TASK TO COMPLETE →
Copy exactly, and only, the lines below from the first through the one containing "MB().tube([s.rear(.60, z, .004)", both included; pictures are omitted.

RECORDED DATA →

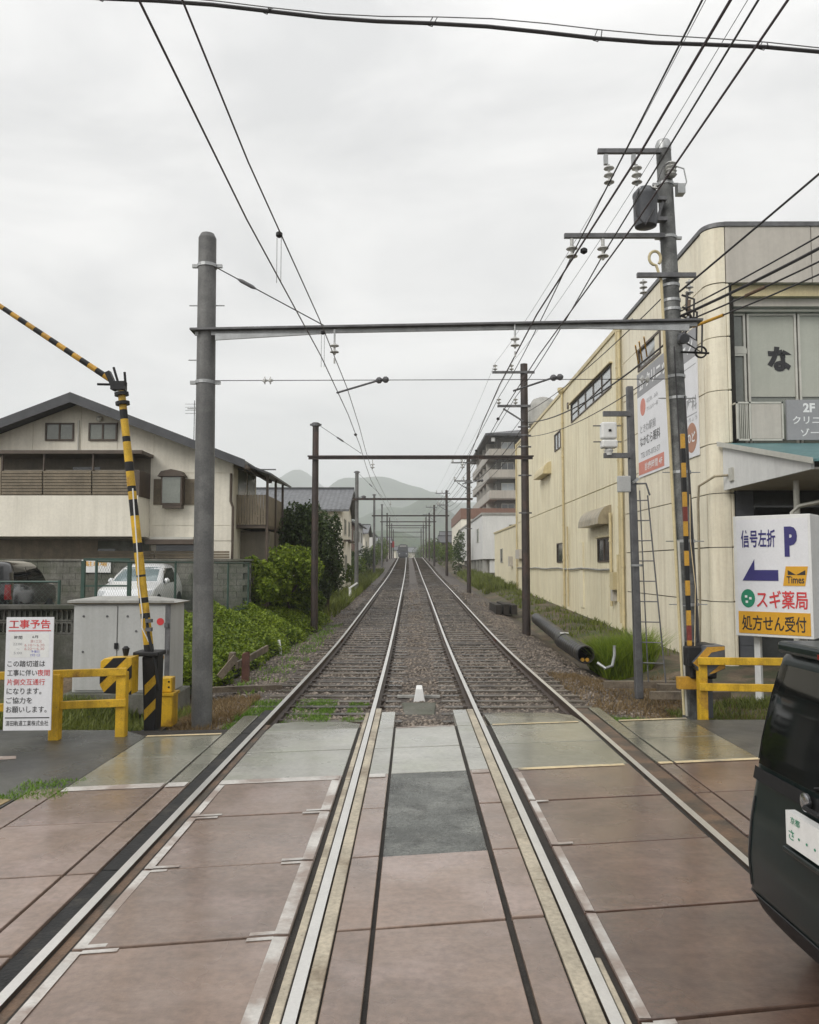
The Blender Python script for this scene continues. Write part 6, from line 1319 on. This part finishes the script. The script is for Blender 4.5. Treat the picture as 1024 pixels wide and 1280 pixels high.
s.patch(s.front, ((-.60, 1.05), (.60, 1.05), (.52, 1.62), (-.52, 1.62)), 10, 6).build('windscreen', m_carglass, t, True)
mb = MB(); mb.bx(.14, .42, -.50, .50, 1.735, 1.80); mb.build('roof_spoiler', m_carg, t, bevel=.02); MB().bx(.128, .139, -.06, .06, 1.745, 1.77).build('stop_lamp', m_tail, t)
MB().bx(-.018, .03, -.19, .14, .825, .99).build('licence_plate', m_white, t)
pu, pv_ = (0, -1, 0), (0, 0, 1)
for txt, y, z, h, wd in (('京都', .09, .94, .035, .09), ('さ・・・', .11, .86, .05, .25)): LOCAL.add(t.name); words(txt, (-.018, y, z), pu, pv_, h, wd, m_green, t, .01, 'plate_lettering', proud=.002)['kind'] = 'stuff'
MB().bx(-.032, .02, -.20, .16, .785, .81).build('plate_garnish', m_carg, t, bevel=.008); mb = MB(); mb.lathe([(.045, 0), (.045, .012), (.03, .018)], (.03, 0.02, 1.06), 18, axis=(-1, 0, 0)); mb.build('emblem', m_chrome, t, True)
MB().tube([(.02, -.03, 1.06), (-.02, -.05, 1.055), (-.02, -.18, 1.055), (.02, -.2, 1.06)], .012, 6).build('tailgate_handle', m_plastic, t, True)
mb = MB(); mb.tube([s.rear(.0, 1.13, .012), s.rear(-.2, 1.18, .02), s.rear(-.42, 1.16, .02)], .008, 5); mb.build('rear_wiper', m_plastic, t)
for z, o_ in ((.41, .012),): MB().tube([s.rear(y, z, .004) for y in np.linspace(.70, -.70, 22)], .005, 4).build('panel_seam', m_black, t)
MB().tube([s.rear(.60, z, .004) for z in np.linspace(.45, .93, 10)], .004, 4).build('panel_seam', m_black, t)

# white hatchback behind the mesh fence
t = thing('hatchback_car', 'white hatchback parked nose out behind the green gate frame', 'car', (-8.12, 25.85, LOTZ), R(-87), local=True)
s = Shell(3.9, [(z_, a_, b_, w_ * .92) for z_, a_, b_, w_ in ((.20, .15, 3.80, .76), (.45, .03, 3.93, .83), (.62, .0, 3.93, .84), (.78, .02, 3.78, .84), (.90, .06, 3.25, .82), (.98, .10, 2.85, .80), (1.15, .22, 2.55, .755), (1.35, .40, 2.15, .68), (1.46, .62, 1.85, .60), (1.51, .9, 1.6, .45))], .30)
s.body(.20, 1.51, 34).build('body', m_carw, t, True)
s.patch(lambda u, z: s.front(u, z, .008), ((-.62, 1.0), (.62, 1.0), (.51, 1.40), (-.51, 1.40)), 12, 6).build('windscreen', m_wshield, t, True)
for sg in (1, -1):
    s.patch(lambda u, z: s.side(u, z, sg), ((.95, .95), (2.55, .95), (2.0, 1.36), (.98, 1.38)), 10, 5).build('side_window', m_carglass, t, True)
    s.patch(lambda u, z: s.front(u, z, .01), ((sg * .54, .62), (sg * .72, .62), (sg * .73, .76), (sg * .48, .74)), 6, 3).build('headlight', m_lens, t, True)
    for x in (.68, 3.1): wheel(t, x, sg * .62, .29, sg)
    for x in (.68, 3.1): MB().lathe([(.30, 0), (.345, 0), (.345, .012), (.30, .012)], (x, sg * .772, .30), 20, axis=(0, sg, 0)).build('wheel_arch', m_black, t)
    mb = MB(); mb.lathe([(.02, 0), (.08, .03), (.09, .1), (.04, .15)], (2.35, sg * .73, 1.0), 10, axis=(0, sg, 0)); mb.build('mirror', m_carw, t, True)
s.patch(lambda u, z: s.front(u, z, .008), ((-.45, .50), (.45, .50), (.50, .60), (-.50, .60)), 8, 2).build('grille', m_black, t, True)
s.patch(lambda u, z: s.front(u, z, .008), ((-.55, .28), (.55, .28), (.5, .38), (-.5, .38)), 8, 2).build('grille', m_black, t, True)
MB().bx(3.93, 3.955, -.165, .165, .40, .56).build('licence_plate', m_white, t)

# black wagon at the frame edge
t = thing('wagon_car', 'black boxy car with a white star sticker behind the mesh fence', 'car', (-10.42, 19.2, LOTZ), R(97), local=True)
s = Shell(3.6, [(.20, .15, 3.5, .70), (.45, .0, 3.6, .78), (.8, .0, 3.58, .78), (.95, .03, 3.3, .77), (1.02, .05, 2.8, .76), (1.3, .10, 2.45, .71), (1.45, .16, 2.2, .65), (1.53, .28, 2.0, .58), (1.56, .5, 1.8, .45)], .2)
s.body(.20, 1.56, 30).build('body', m_carb, t, True)
s.patch(lambda u, z: s.rear(u, z), ((.60, 1.0), (-.60, 1.0), (-.54, 1.42), (.54, 1.42)), 10, 5).build('rear_window', m_carglass, t, True)
for sg in (1, -1):
    s.patch(lambda u, z: s.rear(u, z, .01), ((sg * .765, .62), (sg * .63, .62), (sg * .63, .98), (sg * .74, .98)), 6, 5).build('tail_lamp', m_tail, t, True)
    s.patch(lambda u, z: s.side(u, z, sg), ((.25, 1.0), (1.15, 1.0), (1.15, 1.42), (.38, 1.42)), 8, 5).build('side_window', m_carglass, t, True)
    s.patch(lambda u, z: s.side(u, z, sg), ((1.22, 1.0), (2.6, 1.0), (2.2, 1.42), (1.22, 1.42)), 8, 5).build('side_window', m_carglass, t, True)
    for x in (.65, 2.9): wheel(t, x, sg * .63, .28, sg)
s.patch(s.front, ((-.62, 1.02), (.62, 1.02), (.52, 1.46), (-.52, 1.46)), 8, 5).build('windscreen', m_carglass, t, True)
st_ = [(s.rear(-.42 + (.055 if i % 2 == 0 else .022) * math.sin(i * math.pi / 5), 1.2 + (.055 if i % 2 == 0 else .022) * math.cos(i * math.pi / 5), .014)) for i in range(10)]
MB().prism(st_, (-.002, 0, 0)).build('star_sticker', m_white, t); MB().bx(-.02, .02, -.16, .16, .55, .70).build('licence_plate', m_white, t)

# ------------------------------------------------------------------ vegetation
def leaves(name, P, size, mat, parent=None, kind=None, up=.5, fold=.25):
    n = len(P); N_ = rng.normal(size=(n, 3)); N_[:, 2] += up * 2; N_ /= np.linalg.norm(N_, axis=1)[:, None]
    A = np.cross(N_, rng.normal(size=(n, 3))); A /= np.linalg.norm(A, axis=1)[:, None]; B_ = np.cross(N_, A)
    s_ = size * rng.uniform(.6, 1.35, n)[:, None]
    V = np.stack([P - A * s_ * .5, P + B_ * s_ * .30 - N_ * s_ * fold * .3, P + A * s_ * .55 - N_ * s_ * fold * .4, P - B_ * s_ * .30 - N_ * s_ * fold * .3], 1).reshape(-1, 3)
    return fast(name, V, np.arange(n * 4).reshape(-1, 4), mat, parent, rnd=rng.random(n), kind=kind)
def cloud(blobs, n, shell=.55):
    w_ = np.array([b[3] * b[4] * b[5] for b in blobs]) ** .7; w_ /= w_.sum(); out = []
    for b, k in zip(blobs, rng.multinomial(n, w_)):
        d = rng.normal(size=(k, 3)); d /= np.linalg.norm(d, axis=1)[:, None]; r_ = rng.random(k) ** (1 / 3 * shell) * (1 + .18 * np.sin(d[:, 0] * 5 + b[0] * 7) * np.sin(d[:, 2] * 6 + b[1]))
        out.append(d * r_[:, None] * np.array(b[3:6]) + np.array(b[:3]))
    return np.vstack(out)
def plant(name, label, cat, base, blobs, n, size, mat, trunk=.08, group=None, crown='crown', up=.4):
    t = thing(name, label, cat, base, group=group); base = Vector(base)
    mb = MB(); tops = [Vector(b[:3]) for b in blobs]; mid = sum(tops, Vector()) / len(tops); fork = base.lerp(mid, .45)
    mb.tube([base - Vector((0, 0, .3)), base.lerp(fork, .5) + Vector((.03, .02, 0)), fork], [trunk, trunk * .85, trunk * .7], 8); mb.build('trunk', m_bark, t, True)
    for q in tops:
        m1 = fork.lerp(q, .5) + Vector((random.uniform(-.1, .1), random.uniform(-.1, .1), .08)); mb = MB(); mb.tube([fork, m1, q], [trunk * .5, trunk * .3, trunk * .1], 6); mb.build('limb', m_bark, t, True)
    leaves(crown, cloud(blobs, n), size, mat, t, up=up); return t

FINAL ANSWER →
The Blender Python script for this scene continues. Write part 6, from line 1319 on. This part finishes the script. The script is for Blender 4.5. Treat the picture as 1024 pixels wide and 1280 pixels high.
s.patch(s.front, ((-.60, 1.05), (.60, 1.05), (.52, 1.62), (-.52, 1.62)), 10, 6).build('windscreen', m_carglass, t, True)
mb = MB(); mb.bx(.14, .42, -.50, .50, 1.735, 1.80); mb.build('roof_spoiler', m_carg, t, bevel=.02); MB().bx(.128, .139, -.06, .06, 1.745, 1.77).build('stop_lamp', m_tail, t)
MB().bx(-.018, .03, -.19, .14, .825, .99).build('licence_plate', m_white, t)
pu, pv_ = (0, -1, 0), (0, 0, 1)
for txt, y, z, h, wd in (('京都', .09, .94, .035, .09), ('さ・・・', .11, .86, .05, .25)): LOCAL.add(t.name); words(txt, (-.018, y, z), pu, pv_, h, wd, m_green, t, .01, 'plate_lettering', proud=.002)['kind'] = 'stuff'
MB().bx(-.032, .02, -.20, .16, .785, .81).build('plate_garnish', m_carg, t, bevel=.008); mb = MB(); mb.lathe([(.045, 0), (.045, .012), (.03, .018)], (.03, 0.02, 1.06), 18, axis=(-1, 0, 0)); mb.build('emblem', m_chrome, t, True)
MB().tube([(.02, -.03, 1.06), (-.02, -.05, 1.055), (-.02, -.18, 1.055), (.02, -.2, 1.06)], .012, 6).build('tailgate_handle', m_plastic, t, True)
mb = MB(); mb.tube([s.rear(.0, 1.13, .012), s.rear(-.2, 1.18, .02), s.rear(-.42, 1.16, .02)], .008, 5); mb.build('rear_wiper', m_plastic, t)
for z, o_ in ((.41, .012),): MB().tube([s.rear(y, z, .004) for y in np.linspace(.70, -.70, 22)], .005, 4).build('panel_seam', m_black, t)
MB().tube([s.rear(.60, z, .004) for z in np.linspace(.45, .93, 10)], .004, 4).build('panel_seam', m_black, t)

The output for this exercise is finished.